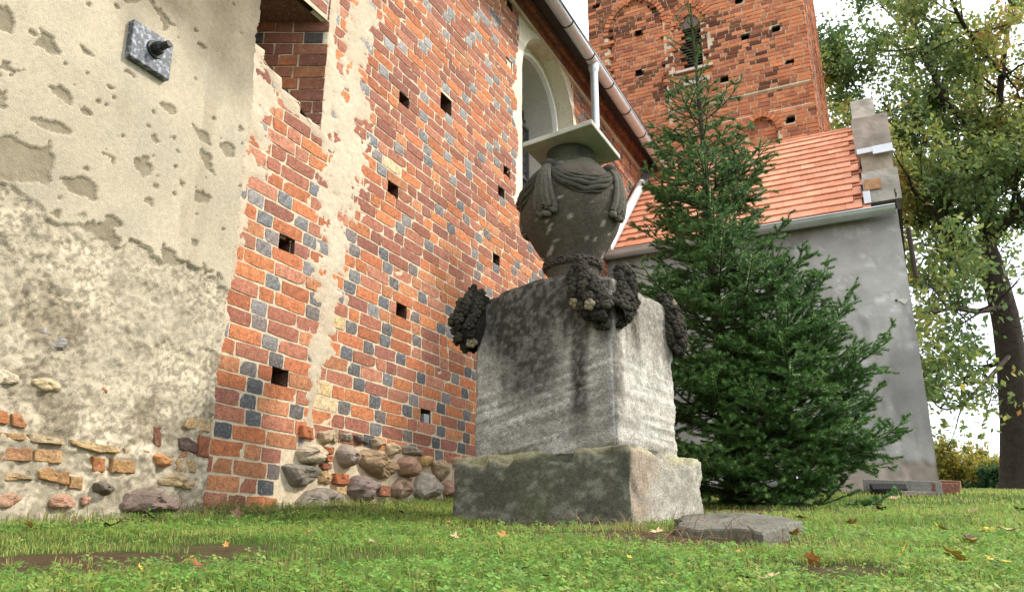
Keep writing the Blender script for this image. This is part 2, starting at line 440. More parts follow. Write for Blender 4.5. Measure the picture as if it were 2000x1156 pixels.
for i, (a, b, za, zb, isH) in enumerate(rows):
    c, g = brick_colour(isH, a, za, br)
    if br.random() < .003: c, g = np.array(PALE[br.integers(2)]), 0
    # pale repair bricks beside the plaster strip
    if 4.05 < (a + b) / 2 < 4.32 and za < 1.55 and br.random() < .22: c, g = np.array(PALE[br.integers(2)]), 0
    k = br.integers(NV); L = SL if isH is False else HL
    dx = br.uniform(-.0012, .0022); dz = br.normal(0, .0015); rot = br.normal(0, .006)
    if i in lone:
        o = bpy.data.objects.new('brick', shmesh[isH, g, k]); COL.objects.link(o)
        o.location = (XW + dx, (a + b) / 2, (za + zb) / 2 + dz); o.scale = (1, (b - a) / L, 1); o.rotation_euler = (rot, 0, 0)
        o.color = (*c, 1); o.parent = core
        o.matrix_parent_inverse = Matrix.Identity(4)
    else:
        V, F = shapes[isH][k]
        V = V * [1, (b - a) / L, 1]
        V = np.stack([V[:, 0], V[:, 1] * math.cos(rot) - V[:, 2] * math.sin(rot), V[:, 1] * math.sin(rot) + V[:, 2] * math.cos(rot)], 1)
        rest[g].add(V + [XW + dx, (a + b) / 2, (za + zb) / 2 + dz], F, c); rest[g].S.append(BSM)
rest[0].build('brick', M['brick'], core, True, 'stuff'); rest[1].build('brick', M['glaze'], core, True, 'stuff')

# ---- lime plaster left on the bricks (strip and window surround)
def strip_patch():
    ys = np.arange(3.30, 4.95, .0140); zs = np.arange(.5, 6.3, .0140)
    Y_, Z = np.meshgrid(ys, zs, indexing='ij')
    zc = np.array([.5, 1.0, 1.45, 2.0, 2.4, 3.1, 3.95, 5.0, 6.3]); yc = np.array([4.14, 4.15, 4.20, 4.26, 4.31, 4.33, 4.40, 4.46, 4.52]); hw = np.array([.03, .06, .12, .17, .22, .22, .18, .17, .17])
    n1 = fbm(Y_ * 7, Z * 7, 1, 4) - .5; n2 = fbm(Y_ * 30, Z * 30, 5, 3) - .5
    d = np.abs(Y_ - np.interp(Z, zc, yc)) / np.interp(Z, zc, hw)
    n3 = fbm(Y_ * 22, Z * 22, 83, 3) - .5
    m = 1.0 - d + n1 * 2.3 + n3 * 1.6
    n3 = n3 * 1.0
    # smears by the edge of the big plaster field and round the niche
    e1 = 1.0 - (Y_ - 3.30) / np.interp(Z, [.5, 1.2, 1.6, 2.3, 2.9, 3.2], [.02, .03, .10, .16, .22, .2]) + n1 * 2.2 + n3 * 1.2 - 3 * sstep(3.3, 3.6, Z)
    e2 = 1.0 - np.hypot((Y_ - 4.07) / .06, np.maximum(0, np.abs(Z - 3.5) - .75) / .1) + n1 * 1.8 + n3 * 1.5
    e3 = 1.0 - np.abs(Z - np.interp(Y_, [3.3, 3.5, 3.7, 4.0], [3.12, 3.02, 2.93, 2.83])) / .07 * 1.0 - np.maximum(0, Y_ - 4.0) * 9 + n1 * 2.0
    m = np.maximum(np.maximum(m, e1), np.maximum(e2, e3))
    X = XW + np.clip(m * .010 - .003, -.03, .0055) + n2 * .005
    inn = np.zeros(Y_.shape, bool)
    for r_ in NICHES: inn |= in_rect(Y_, Z, (r_[0], r_[1] - (.01 if r_[1] > 4 else 0), r_[2] + .02, r_[3]))
    for r_ in hole_rects: inn |= in_rect(Y_, Z, r_)
    X = np.where(inn, XW - .045, X)
    c1 = np.array([.57, .49, .375]); c2 = np.array([.46, .37, .265])
    t = np.clip(fbm(Y_ * 4, Z * 4, 8) * 1.6 - .3, 0, 1)[..., None]
    c = (c1 * t + c2 * (1 - t)).reshape(-1, 3)
    V = np.stack([X, Y_, Z], -1).reshape(-1, 3)
    F = grid_faces(len(ys), len(zs)); keep = (X.ravel()[F].max(1) > XW - .02)
    return link('plaster_strip', mesh_np('plaster_strip', V, F[keep], c), nave, M['plaster'])
strip_patch()
def arch_inside(y, z, w=WW): return ((np.abs(y - WYC) < w) & (z < WSP)) | (((y - WYC) ** 2 + (z - WSP) ** 2) < w * w)
def window_surround():
    ys = np.arange(6.95, 9.6, .02); zs = np.arange(3.55, 6.32, .02)
    Y_, Z = np.meshgrid(ys, zs, indexing='ij')
    n1 = fbm(Y_ * 5, Z * 5, 2, 4) - .5; n2 = fbm(Y_ * 25, Z * 25, 6, 3) - .5
    dr = np.where(Z < WSP, np.abs(Y_ - WYC) - WW, np.hypot(Y_ - WYC, Z - WSP) - WW)
    m = 1 - dr / np.where(Y_ < WYC, .17, .22) + n1 * 1.6
    X = XW + np.clip(m * .02 - .006, -.03, .012) + n2 * .006
    c = np.array([.70, .63, .50]) * (.75 + .5 * fbm(Y_ * 6, Z * 6, 9))[..., None]
    V = np.stack([X, Y_, Z], -1).reshape(-1, 3); F = grid_faces(len(ys), len(zs))
    ins = arch_inside(Y_, Z, WW - .005).ravel()
    keep = (~ins[F].all(1)) & (V[:, 0][F].max(1) > XW - .02)
    # pull the rim vertices inside the arch onto the arch line
    d = V[:, 1:] - [WYC, WSP]; up = V[:, 2] > WSP
    rr = np.hypot(d[:, 0], d[:, 1])
    s = np.where(ins & up, WW / np.maximum(rr, .01), 1)
    V[:, 1] = np.where(ins & up, WYC + d[:, 0] * s, np.where(ins, WYC + np.sign(d[:, 0]) * WW, V[:, 1]))
    V[:, 2] = np.where(ins & up, WSP + d[:, 1] * s, V[:, 2])
    return link('plaster_surround', mesh_np('plaster_surround', V, F[keep], c.reshape(-1, 3)), nave, M['plaster'])
window_surround()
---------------
== The problem ==
Reproduce the full material exactly, excluding the pictures.

== Output below ==
Keep writing the Blender script for this image. This is part 2, starting at line 440. More parts follow. Write for Blender 4.5. Measure the picture as if it were 2000x1156 pixels.
for i, (a, b, za, zb, isH) in enumerate(rows):
    c, g = brick_colour(isH, a, za, br)
    if br.random() < .003: c, g = np.array(PALE[br.integers(2)]), 0
    # pale repair bricks beside the plaster strip
    if 4.05 < (a + b) / 2 < 4.32 and za < 1.55 and br.random() < .22: c, g = np.array(PALE[br.integers(2)]), 0
    k = br.integers(NV); L = SL if isH is False else HL
    dx = br.uniform(-.0012, .0022); dz = br.normal(0, .0015); rot = br.normal(0, .006)
    if i in lone:
        o = bpy.data.objects.new('brick', shmesh[isH, g, k]); COL.objects.link(o)
        o.location = (XW + dx, (a + b) / 2, (za + zb) / 2 + dz); o.scale = (1, (b - a) / L, 1); o.rotation_euler = (rot, 0, 0)
        o.color = (*c, 1); o.parent = core
        o.matrix_parent_inverse = Matrix.Identity(4)
    else:
        V, F = shapes[isH][k]
        V = V * [1, (b - a) / L, 1]
        V = np.stack([V[:, 0], V[:, 1] * math.cos(rot) - V[:, 2] * math.sin(rot), V[:, 1] * math.sin(rot) + V[:, 2] * math.cos(rot)], 1)
        rest[g].add(V + [XW + dx, (a + b) / 2, (za + zb) / 2 + dz], F, c); rest[g].S.append(BSM)
rest[0].build('brick', M['brick'], core, True, 'stuff'); rest[1].build('brick', M['glaze'], core, True, 'stuff')

# ---- lime plaster left on the bricks (strip and window surround)
def strip_patch():
    ys = np.arange(3.30, 4.95, .0140); zs = np.arange(.5, 6.3, .0140)
    Y_, Z = np.meshgrid(ys, zs, indexing='ij')
    zc = np.array([.5, 1.0, 1.45, 2.0, 2.4, 3.1, 3.95, 5.0, 6.3]); yc = np.array([4.14, 4.15, 4.20, 4.26, 4.31, 4.33, 4.40, 4.46, 4.52]); hw = np.array([.03, .06, .12, .17, .22, .22, .18, .17, .17])
    n1 = fbm(Y_ * 7, Z * 7, 1, 4) - .5; n2 = fbm(Y_ * 30, Z * 30, 5, 3) - .5
    d = np.abs(Y_ - np.interp(Z, zc, yc)) / np.interp(Z, zc, hw)
    n3 = fbm(Y_ * 22, Z * 22, 83, 3) - .5
    m = 1.0 - d + n1 * 2.3 + n3 * 1.6
    n3 = n3 * 1.0
    # smears by the edge of the big plaster field and round the niche
    e1 = 1.0 - (Y_ - 3.30) / np.interp(Z, [.5, 1.2, 1.6, 2.3, 2.9, 3.2], [.02, .03, .10, .16, .22, .2]) + n1 * 2.2 + n3 * 1.2 - 3 * sstep(3.3, 3.6, Z)
    e2 = 1.0 - np.hypot((Y_ - 4.07) / .06, np.maximum(0, np.abs(Z - 3.5) - .75) / .1) + n1 * 1.8 + n3 * 1.5
    e3 = 1.0 - np.abs(Z - np.interp(Y_, [3.3, 3.5, 3.7, 4.0], [3.12, 3.02, 2.93, 2.83])) / .07 * 1.0 - np.maximum(0, Y_ - 4.0) * 9 + n1 * 2.0
    m = np.maximum(np.maximum(m, e1), np.maximum(e2, e3))
    X = XW + np.clip(m * .010 - .003, -.03, .0055) + n2 * .005
    inn = np.zeros(Y_.shape, bool)
    for r_ in NICHES: inn |= in_rect(Y_, Z, (r_[0], r_[1] - (.01 if r_[1] > 4 else 0), r_[2] + .02, r_[3]))
    for r_ in hole_rects: inn |= in_rect(Y_, Z, r_)
    X = np.where(inn, XW - .045, X)
    c1 = np.array([.57, .49, .375]); c2 = np.array([.46, .37, .265])
    t = np.clip(fbm(Y_ * 4, Z * 4, 8) * 1.6 - .3, 0, 1)[..., None]
    c = (c1 * t + c2 * (1 - t)).reshape(-1, 3)
    V = np.stack([X, Y_, Z], -1).reshape(-1, 3)
    F = grid_faces(len(ys), len(zs)); keep = (X.ravel()[F].max(1) > XW - .02)
    return link('plaster_strip', mesh_np('plaster_strip', V, F[keep], c), nave, M['plaster'])
strip_patch()
def arch_inside(y, z, w=WW): return ((np.abs(y - WYC) < w) & (z < WSP)) | (((y - WYC) ** 2 + (z - WSP) ** 2) < w * w)
def window_surround():
    ys = np.arange(6.95, 9.6, .02); zs = np.arange(3.55, 6.32, .02)
    Y_, Z = np.meshgrid(ys, zs, indexing='ij')
    n1 = fbm(Y_ * 5, Z * 5, 2, 4) - .5; n2 = fbm(Y_ * 25, Z * 25, 6, 3) - .5
    dr = np.where(Z < WSP, np.abs(Y_ - WYC) - WW, np.hypot(Y_ - WYC, Z - WSP) - WW)
    m = 1 - dr / np.where(Y_ < WYC, .17, .22) + n1 * 1.6
    X = XW + np.clip(m * .02 - .006, -.03, .012) + n2 * .006
    c = np.array([.70, .63, .50]) * (.75 + .5 * fbm(Y_ * 6, Z * 6, 9))[..., None]
    V = np.stack([X, Y_, Z], -1).reshape(-1, 3); F = grid_faces(len(ys), len(zs))
    ins = arch_inside(Y_, Z, WW - .005).ravel()
    keep = (~ins[F].all(1)) & (V[:, 0][F].max(1) > XW - .02)
    # pull the rim vertices inside the arch onto the arch line
    d = V[:, 1:] - [WYC, WSP]; up = V[:, 2] > WSP
    rr = np.hypot(d[:, 0], d[:, 1])
    s = np.where(ins & up, WW / np.maximum(rr, .01), 1)
    V[:, 1] = np.where(ins & up, WYC + d[:, 0] * s, np.where(ins, WYC + np.sign(d[:, 0]) * WW, V[:, 1]))
    V[:, 2] = np.where(ins & up, WSP + d[:, 1] * s, V[:, 2])
    return link('plaster_surround', mesh_np('plaster_surround', V, F[keep], c.reshape(-1, 3)), nave, M['plaster'])
window_surround()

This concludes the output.